De bares, bochas y albergues
—¿Dónde nació?
—En Paraná, en la zona del puerto. Vivía detrás del negocio de Náutica (frente a Laurencena y Dorrego), al fondo de la dársena. Antiguamente –cuando era gurí– había una pista de baile grande que se llamaba La Conguita – y la cantina todavía está. Teníamos un rancho del otro lado. Me cruzaba por el tapial y venía a comprar acá (esquina de Laurencena y Dorrego), que era una despensa de una familia judía con tres hijos varones. Donde estaba La Conguita, luego estuvo el Club Antártida –que tenía dos canchas de bochas cerradas– y el Club Alumni.

—¿Su papá nació acá?
—Vino de La Paz al puerto, se casó con mi mamá y se quedó. Siempre trabajó de estibador y se jubiló. En ese tiempo había mucho trabajo porque Paraná se abastecía solamente a través de la navegación. Eran barquitos de madera que traían la mercadería de Santa Fe y había agencias marítimas que se encargaban de despachar los barcos. Todas tenían sus depósitos. Por calle Liniers –donde está una confitería– había una y tenía vía para la zorra. Ahí se amontonaban todos los alimentos que traían y salían los camiones a repartir por la ciudad. Más abajo había otra –donde hay otra confitería– que también tenía depósito, otra que se hizo empresa nacional, sobre Güemes estaba Arus y también otra más chica.

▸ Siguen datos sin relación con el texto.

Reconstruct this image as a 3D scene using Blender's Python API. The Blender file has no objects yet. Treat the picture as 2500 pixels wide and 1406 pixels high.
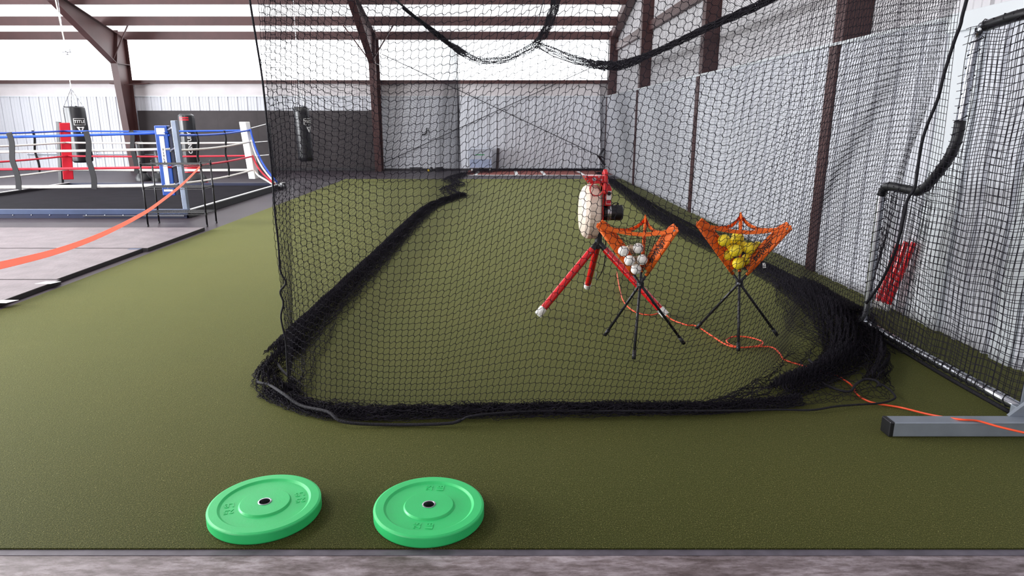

—¿Su mamá también llegó desde La Paz?
—No, era de acá.

—¿Su hogar estaba próximo al río?
—Entre Laurencena y Liniers.

—¿Qué otras características presentaba la zona?
—Frente a la balsa –donde está la rotonda– había otro lugar que se llamaba La Conga, donde también se bailaba a rompe y raja. Hacia el otro lado de donde yo vivía, había baldíos y también hacia la salida hacia calle Liniers. Había una pensión y despacho de bebidas –donde ahora hay un motel– de un hombre de apellido Salvia, italiano. Hospedaba a gente que trabajaba en el Ministerio y en la usina. Cuando era chico trabajé en esa despensa, hacía mandados y después comencé a servir la comida.

—¿Qué música se bailaba?
—Por lo general, tango, foxtrot y pasodoble.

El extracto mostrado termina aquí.